→ **WHAT THE EXERCISE ASKS**:
Skipping all pictures, set down the lines of the listing from the first through the one with "from mathutils.bvhtree import BVHTree".

→ **PROVIDED DATA**:

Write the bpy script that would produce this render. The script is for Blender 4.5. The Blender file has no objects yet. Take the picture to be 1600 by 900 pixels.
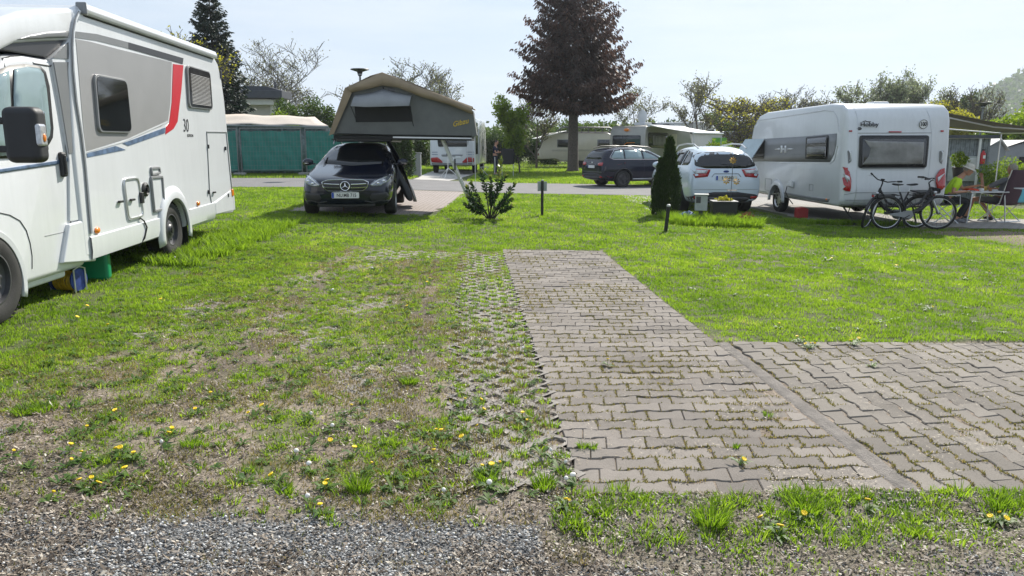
import bpy, bmesh, math, random
import numpy as np
from mathutils import Vector, Matrix
from mathutils.bvhtree import BVHTree

SC = bpy.context.scene
COL = SC.collection
rad = math.radians
# ---------------------------------------------------------------- camera, world, sun, exposure
FPX = 1170.0; EYE = 1.65; PITCH = math.atan(226 / FPX)
cam_d = bpy.data.cameras.new("camera"); cam = bpy.data.objects.new("camera", cam_d); COL.objects.link(cam)
cam_d.sensor_width = 36; cam_d.lens = 36 * FPX / 1600; cam_d.clip_start = .05; cam_d.clip_end = 6000
cam.location = (0, 0, EYE); cam.rotation_euler = (math.pi / 2 - PITCH, 0, 0)
SC.camera = cam
SUN_EL, SUN_AZ = rad(40), rad(27)           # azimuth from +Y towards +X
W = bpy.data.worlds.new("World"); SC.world = W; W.use_nodes = True
wn, wl = W.node_tree.nodes, W.node_tree.links
wn.clear()
wo = wn.new("ShaderNodeOutputWorld"); bg = wn.new("ShaderNodeBackground"); sky = wn.new("ShaderNodeTexSky")
sky.sky_type = 'NISHITA'; sky.sun_disc = False; sky.sun_elevation = SUN_EL; sky.sun_rotation = SUN_AZ
sky.altitude = 100; sky.air_density = 1.0; sky.dust_density = .8; sky.ozone_density = 1.6
tc = wn.new("ShaderNodeTexCoord"); mp = wn.new("ShaderNodeMapping"); mp.inputs['Scale'].default_value = (1.2, 2.2, 9)
mp.inputs['Rotation'].default_value = (0, 0, .5)
nz = wn.new("ShaderNodeTexNoise"); nz.inputs['Scale'].default_value = 1.6; nz.inputs['Detail'].default_value = 7; nz.inputs['Roughness'].default_value = .6
cr = wn.new("ShaderNodeValToRGB"); cr.color_ramp.elements[0].position = .42; cr.color_ramp.elements[1].position = .72
mxs = wn.new("ShaderNodeMix"); mxs.data_type = 'RGBA'
mxs.inputs['B'].default_value = (5.3, 5.6, 5.9, 1)
fm = wn.new("ShaderNodeMath"); fm.operation = 'MULTIPLY'; fm.inputs[1].default_value = .55
wl.new(tc.outputs['Generated'], mp.inputs['Vector']); wl.new(mp.outputs[0], nz.inputs['Vector'])
wl.new(nz.outputs['Fac'], cr.inputs[0]); wl.new(cr.outputs[0], fm.inputs[0]); wl.new(fm.outputs[0], mxs.inputs['Factor'])
sx = wn.new("ShaderNodeSeparateXYZ"); hr_ = wn.new("ShaderNodeMapRange"); hr_.inputs['From Min'].default_value = -.02; hr_.inputs['From Max'].default_value = .42; hr_.inputs['To Min'].default_value = .97; hr_.inputs['To Max'].default_value = .8
hr_.interpolation_type = 'SMOOTHSTEP'
mh = wn.new("ShaderNodeMix"); mh.data_type = 'RGBA'; mh.inputs['B'].default_value = (3.35, 4.1, 5.05, 1)
wl.new(tc.outputs['Generated'], sx.inputs[0]); wl.new(sx.outputs['Z'], hr_.inputs['Value']); wl.new(hr_.outputs[0], mh.inputs['Factor'])
wl.new(sky.outputs[0], mh.inputs['A']); wl.new(mh.outputs['Result'], mxs.inputs['A']); wl.new(mxs.outputs['Result'], bg.inputs['Color'])
bg.inputs['Strength'].default_value = .1
wl.new(bg.outputs[0], wo.inputs['Surface'])
sd = bpy.data.lights.new("sun", 'SUN'); so = bpy.data.objects.new("sun", sd); COL.objects.link(so)
sd.energy = 4.6; sd.angle = rad(.6); sd.color = (1, .95, .86)
SUNV = Vector((math.sin(SUN_AZ) * math.cos(SUN_EL), math.cos(SUN_AZ) * math.cos(SUN_EL), math.sin(SUN_EL)))
so.rotation_euler = SUNV.to_track_quat('Z', 'Y').to_euler()
vs = SC.view_settings; SC.display_settings.display_device = 'sRGB'
vs.view_transform = 'Standard'; vs.look = 'None'; vs.exposure = .76; vs.gamma = 1; vs.use_curve_mapping = False
SC.cycles.max_bounces = 8; SC.cycles.transparent_max_bounces = 12; SC.cycles.use_denoising = True

# ---------------------------------------------------------------- geometry of the photograph
F_ = np.array([0, math.cos(PITCH), -math.sin(PITCH)]); U_ = np.array([0, math.sin(PITCH), math.cos(PITCH)]); R_ = np.array([1., 0, 0])
def ray(px, py): return F_ + (px - 800) / FPX * R_ + (450 - py) / FPX * U_
def sstep(a, b, x): t = np.clip((x - a) / (b - a), 0, 1); return t * t * (3 - 2 * t)
def gz(x, y):
    """height of the terrain"""
    x = np.asarray(x, float); y = np.asarray(y, float)
    s = np.where(x < 0, -.035 * np.maximum(x, -6), -.015 * np.minimum(x, 9))
    return s + .12 * np.exp(-((x + 3.3) ** 2 + (y - 16) ** 2) / 18)
def G(x, y, dz=0): return Vector((x, y, float(gz(x, y)) + dz))
def gp(px, py):
    d = ray(px, py); z = 0.
    for _ in range(60):
        t = (z - EYE) / d[2]; p = np.array([0, 0, EYE]) + t * d; z = .5 * z + .5 * float(gz(p[0], p[1]))
    return float(p[0]), float(p[1])
def at(px, py, Y):
    d = ray(px, py); t = Y / d[1]; return Vector((d[0] * t, Y, EYE + d[2] * t))

# ---------------------------------------------------------------- helpers
class MB:
    def __init__(s): s.v = []; s.f = []
    def add(s, vs_, fs):
        o = len(s.v); s.v += [tuple(v) for v in vs_]; s.f += [tuple(i + o for i in f) for f in fs]; return s
    def box(s, c, d, rot=None, taper=1.0):
        vv = []
        for z in (-.5, .5):
            k = taper if z > 0 else 1
            for x, y in ((-.5, -.5), (.5, -.5), (.5, .5), (-.5, .5)): vv.append(Vector((x * d[0] * k, y * d[1] * k, z * d[2])))
        if rot is not None: vv = [rot @ v for v in vv]
        c = Vector(c)
        return s.add([v + c for v in vv], [(3, 2, 1, 0), (4, 5, 6, 7), (0, 1, 5, 4), (1, 2, 6, 5), (2, 3, 7, 6), (3, 0, 4, 7)])
    def tube(s, pts, r, n=6, caps=True, closed=False):
        pts = [Vector(p) for p in pts]; m = len(pts); rs = r if hasattr(r, '__len__') else [r] * m
        base = []; up0 = None
        for i, p in enumerate(pts):
            if closed: t = pts[(i + 1) % m] - pts[i - 1]
            else: t = pts[min(i + 1, m - 1)] - pts[max(i - 1, 0)]
            if t.length < 1e-9: t = Vector((0, 0, 1))
            t.normalize()
            if up0 is None: up0 = Vector((0, 0, 1)) if abs(t.z) < .9 else Vector((1, 0, 0))
            a = up0 - t * up0.dot(t)
            if a.length < 1e-6: a = t.orthogonal()
            a.normalize(); b = t.cross(a); up0 = a
            base += [p + (a * math.cos(2 * math.pi * k / n) + b * math.sin(2 * math.pi * k / n)) * rs[i] for k in range(n)]
        fs = []
        for i in range(m if closed else m - 1):
            j = (i + 1) % m
            for k in range(n): fs.append((i * n + k, i * n + (k + 1) % n, j * n + (k + 1) % n, j * n + k))
        if caps and not closed: fs += [tuple(range(n))[::-1], tuple(range((m - 1) * n, m * n))]
        return s.add(base, fs)
    def lathe(s, prof, c=(0, 0, 0), axis='z', n=20, cap=False):
        vv = []; c = Vector(c)
        for r, h in prof:
            for k in range(n):
                a = 2 * math.pi * k / n; p = (r * math.cos(a), r * math.sin(a), h)
                if axis == 'y': p = (p[0], p[2], p[1])
                if axis == 'x': p = (p[2], p[0], p[1])
                vv.append(Vector(p) + c)
        fs = []
        for i in range(len(prof) - 1):
            for k in range(n): fs.append((i * n + k, i * n + (k + 1) % n, (i + 1) * n + (k + 1) % n, (i + 1) * n + k))
        if cap: fs += [tuple(range(n))[::-1], tuple(range((len(prof) - 1) * n, len(prof) * n))]
        return s.add(vv, fs)
    def prism(s, pts, vec):
        """closed outline pts (3d) extruded by vec"""
        n = len(pts); v = Vector(vec); a = [Vector(p) for p in pts]
        return s.add(a + [p + v for p in a], [tuple(range(n))[::-1], tuple(range(n, 2 * n))] + [(i, (i + 1) % n, n + (i + 1) % n, n + i) for i in range(n)])
    def ell(s, c, d, nu=14, nv=9, rot=None, zmin=-1.0):
        vv = []; c = Vector(c)
        for j in range(nv + 1):
            t = -math.pi / 2 + math.pi * j / nv
            z = max(math.sin(t), zmin)
            for k in range(nu):
                a = 2 * math.pi * k / nu; v = Vector((math.cos(t) * math.cos(a) * d[0], math.cos(t) * math.sin(a) * d[1], z * d[2]))
                if rot is not None: v = rot @ v
                vv.append(v + c)
        return s.add(vv, [(j * nu + k, j * nu + (k + 1) % nu, (j + 1) * nu + (k + 1) % nu, (j + 1) * nu + k) for j in range(nv) for k in range(nu)])
    def grid(s, P):
        """P[i][j] points"""
        n, m = len(P), len(P[0])
        return s.add([p for r in P for p in r], [(i * m + j, i * m + j + 1, (i + 1) * m + j + 1, (i + 1) * m + j) for i in range(n - 1) for j in range(m - 1)])
    def build(s, name, mat, parent=None, smooth=40, bevel=0, seg=2, solid=0, sub=0):
        me = bpy.data.meshes.new(name); me.from_pydata(s.v, [], s.f); me.validate()
        bm = bmesh.new(); bm.from_mesh(me); bmesh.ops.remove_doubles(bm, verts=bm.verts, dist=1e-5)
        bmesh.ops.recalc_face_normals(bm, faces=bm.faces); bm.to_mesh(me); bm.free()
        return link(name, me, mat, parent, smooth, bevel, seg, solid, sub)
def link(name, me, mat, parent=None, smooth=40, bevel=0, seg=2, solid=0, sub=0):
    if mat is not None: me.materials.append(M(mat) if isinstance(mat, str) else mat)
    if smooth:
        me.shade_smooth(); me.set_sharp_from_angle(angle=rad(smooth))
    o = bpy.data.objects.new(name, me); COL.objects.link(o)
    if parent is not None: o.parent = parent
    if solid:
        m = o.modifiers.new("s", 'SOLIDIFY'); m.thickness = solid; m.offset = 1
    if bevel:
        m = o.modifiers.new("b", 'BEVEL'); m.width = bevel; m.segments = seg; m.limit_method = 'ANGLE'; m.angle_limit = rad(35); m.harden_normals = True
    if sub:
        m = o.modifiers.new("u", 'SUBSURF'); m.levels = sub; m.render_levels = sub
    return o
def bake(o, smooth=None):
    bpy.context.view_layer.update()
    dg = bpy.context.evaluated_depsgraph_get()
    me = bpy.data.meshes.new_from_object(o.evaluated_get(dg)); o.modifiers.clear(); o.data = me
    if smooth: me.shade_smooth(); me.set_sharp_from_angle(angle=rad(smooth))
    return o
def bvh(o):
    bm = bmesh.new(); bm.from_mesh(o.data); t = BVHTree.FromBMesh(bm); bm.free(); return t
def cut(o, cutters):
    """boolean-subtract meshes (list of MB) from o, baked"""
    for c in cutters:
        k = c.build("cutter", None, o.parent, 0)
        m = o.modifiers.new("c", 'BOOLEAN'); m.operation = 'DIFFERENCE'; m.object = k; m.solver = 'EXACT'
        bake(o); bpy.data.objects.remove(k)
    return o
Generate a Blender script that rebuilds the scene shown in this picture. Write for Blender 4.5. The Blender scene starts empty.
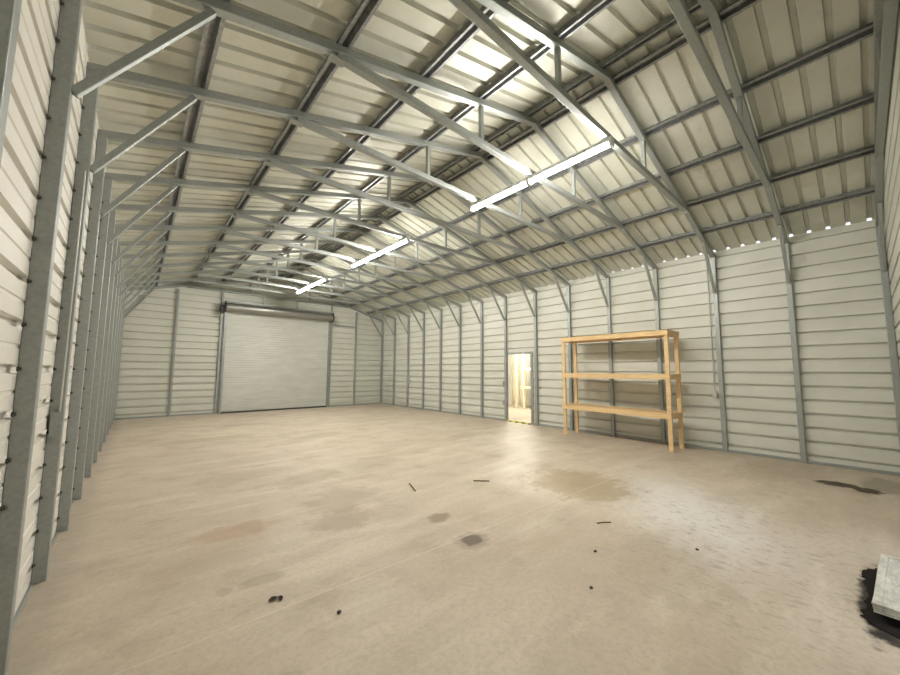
import bpy, bmesh, math, random
from mathutils import Vector, Matrix
random.seed(7)
S = bpy.context.scene
C = S.collection

# ------------------------------------------------------------------ layout
XL, XR = -0.385, 8.54            # inner faces of the frame posts
WL, WR = -0.46, 8.615            # inner faces of the wall sheets
YF, YB = -0.375, 14.70           # near and far end walls
Y0, SP = 1.807, 1.07             # frame spacing
XM = (XL + XR) / 2
HALF = XR - XM
PITCH = 0.28
T = 0.075                        # steel tube size
PURLIN_H = 0.072
PITCH_L = 0.257                  # the left slope is a touch flatter
def rafter_top(x): return 3.87 + PITCH * HALF - (PITCH if x > XM else PITCH_L) * abs(x - XM)
def panel_z(x): return rafter_top(x) + PURLIN_H + 0.004
FRAMES = list(range(-2, 13))
def fy(k): return Y0 + SP * k + (.05 if k == 5 else 0)

# ------------------------------------------------------------------ materials
def mat(name, color, rough=0.5, metal=0.0, spec=0.5):
    m = bpy.data.materials.new(name); m.use_nodes = True
    b = m.node_tree.nodes['Principled BSDF']
    b.inputs['Base Color'].default_value = (*color, 1)
    b.inputs['Roughness'].default_value = rough
    b.inputs['Metallic'].default_value = metal
    b.inputs['Specular IOR Level'].default_value = spec
    return m
class NT:
    """small helper around a material's node tree"""
    def __init__(s, m):
        s.m = m; s.t = m.node_tree; s.b = s.t.nodes['Principled BSDF']
        s.co = s.t.nodes.new('ShaderNodeTexCoord').outputs['Object']
    def noise(s, scale, detail=4, rough=0.6, stretch=(1,1,1), off=(0,0,0)):
        mp = s.t.nodes.new('ShaderNodeMapping'); mp.inputs['Scale'].default_value = stretch
        mp.inputs['Location'].default_value = off
        s.t.links.new(s.co, mp.inputs['Vector'])
        n = s.t.nodes.new('ShaderNodeTexNoise'); n.inputs['Scale'].default_value = scale
        n.inputs['Detail'].default_value = detail; n.inputs['Roughness'].default_value = rough
        s.t.links.new(mp.outputs[0], n.inputs['Vector']); return n.outputs['Fac']
    def ramp(s, fac, a, b, ca=(0,0,0,1), cb=(1,1,1,1)):
        r = s.t.nodes.new('ShaderNodeValToRGB')
        r.color_ramp.elements[0].position = a; r.color_ramp.elements[0].color = ca
        r.color_ramp.elements[1].position = b; r.color_ramp.elements[1].color = cb
        s.t.links.new(fac, r.inputs['Fac']); return r.outputs['Color']
    def math(s, op, a, b=None, clamp=False):
        n = s.t.nodes.new('ShaderNodeMath'); n.operation = op; n.use_clamp = clamp
        for i, v in enumerate((a, b)):
            if v is None: continue
            if isinstance(v, (int, float)): n.inputs[i].default_value = v
            else: s.t.links.new(v, n.inputs[i])
        return n.outputs[0]
    def mix(s, fac, a, b):
        n = s.t.nodes.new('ShaderNodeMix'); n.data_type = 'RGBA'
        for i, v in ((0, fac), (6, a), (7, b)):
            if isinstance(v, (int, float)): n.inputs[i].default_value = v
            elif isinstance(v, tuple): n.inputs[i].default_value = (*v[:3], 1)
            else: s.t.links.new(v, n.inputs[i])
        return n.outputs[2]
    def ellipse(s, cx, cy, rx, ry, ang=0, soft=0.35, wob=None, amt=0.5):
        """0..1 mask of a stain with a ragged edge, lying on the floor"""
        mp = s.t.nodes.new('ShaderNodeMapping'); mp.vector_type = 'TEXTURE'
        mp.inputs['Location'].default_value = (cx, cy, 0); mp.inputs['Rotation'].default_value = (0, 0, ang)
        mp.inputs['Scale'].default_value = (rx, ry, 1)
        s.t.links.new(s.co, mp.inputs['Vector'])
        ln = s.t.nodes.new('ShaderNodeVectorMath'); ln.operation = 'LENGTH'
        s.t.links.new(mp.outputs[0], ln.inputs[0]); d = ln.outputs['Value']
        if wob is not None:
            d = s.math('ADD', d, s.math('MULTIPLY', s.math('SUBTRACT', wob, 0.5), amt * 2))
        mr = s.t.nodes.new('ShaderNodeMapRange'); mr.interpolation_type = 'SMOOTHSTEP'
        mr.inputs['From Min'].default_value = 1 - soft; mr.inputs['From Max'].default_value = 1 + soft
        mr.inputs['To Min'].default_value = 1; mr.inputs['To Max'].default_value = 0
        s.t.links.new(d, mr.inputs['Value']); return mr.outputs[0]
    def color(s, c): s.t.links.new(c, s.b.inputs['Base Color'])
    def rough(s, c): s.t.links.new(c, s.b.inputs['Roughness'])
    def bump(s, h, strength=0.2, dist=0.01):
        n = s.t.nodes.new('ShaderNodeBump'); n.inputs['Strength'].default_value = strength
        n.inputs['Distance'].default_value = dist
        s.t.links.new(h, n.inputs['Height']); s.t.links.new(n.outputs[0], s.b.inputs['Normal'])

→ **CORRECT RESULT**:
Write the bpy script that would produce this render. The script is for Blender 4.5. The Blender file has no objects yet. Take the picture to be 1600 by 900 pixels.
import bpy, bmesh, math, random
import numpy as np
from mathutils import Vector, Matrix
from mathutils.bvhtree import BVHTree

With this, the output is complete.